Saturday, November 06, 2010

election ii: the coming gop civil war

Many people are wondering if the new Republican majority will hang together or break up in internal squabbling. It looks like they won't have to wait long to find out. The challenge for a leadership position by Michelle Bachmann, a Tea Party-type congressman from Minnesota, may be only the first battle in a long and drawn-out war.

The problem is a simple one. Tea Party activists, many women and a some not even Republicans, played a disproportionate role in the GOP's recent success. Not surprisingly, they would like a seat at the table. By contrast, Messrs. Boehner Cantor et al., along with traditional operatives like Karl Rove, seem to have in mind something like a third Bush Administration, with business interests in the driver's seat and the Tea Party relegated to the sidelines, if that. This is partly a matter of symbolism and social class, but also a question of policy: as wild-eyed as they may sometimes seem to the Establishment, the Tea Party types actually have a fairly coherent set of concerns, including jobs, the deficit, and a smattering of social issues, and want them to be taken seriously.

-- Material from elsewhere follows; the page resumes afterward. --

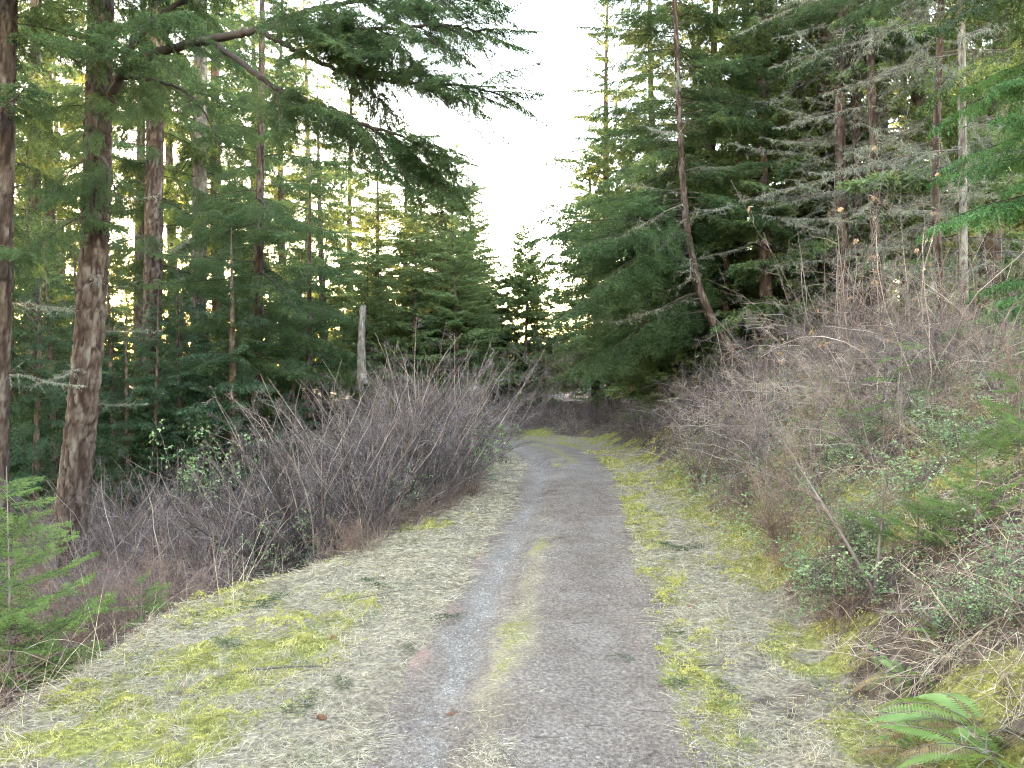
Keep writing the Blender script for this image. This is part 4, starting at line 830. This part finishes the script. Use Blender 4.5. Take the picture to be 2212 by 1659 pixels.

As part of its strategy of shutting out the Tea Party, the GOP Establishment is attempting to put a particular spin on the election, under which mainstream candidates did well and those who had Tea Party baggage--Christine O'Donnell in Delaware and Sharron Angle in Nevada are the most frequently cited examples--were defeated. The only problem with this story is that it isn't really true. For one thing, several Tea Party favorites, notably Marco Rubio in Florida and Rand Paul in Kentucky, were quite successful, while many more Establishment types (think Carly Fiorina and Meg Whitman) weren't. For another, several of the Tea Party types appear to have lost, at least in part, because of indifference or worse on the part of GOP leaders. I spent several days as a volunteer for O'Donnell, and the only people I ever saw making calls wore jeans and T-shirts and seemed to be on a first-name basis with the candidate: most Party regulars appeared to be either indifferent or actively hostile. For their part the campaign activists appeared to have as little regard for the Republican leadership as for the Democrats, and in some cases even less.

There is a tendency to look at politics as linear in nature, with "extremists" on both sides and "moderates" occupying the center ground. I think it is somewhat more complicated than that. What I see, rather, are two complacent political establishments trying to turn mass movements to their advantage but so far failing to do so. First the Obama supporters ousted the Clintonite mainstream of their party and thought they had something different. They found out otherwise and abandoned the party in droves. If the Republican leadership takes a similar tack, they are likely to achieve a similar result. That doesn't mean that everything the Tea Party wants to do is correct, or even that all its members want the same thing. But there's no question that we are dealing with a serious mass movement--one largely responsible for the GOP comeback--and the Party ignores them at its peril.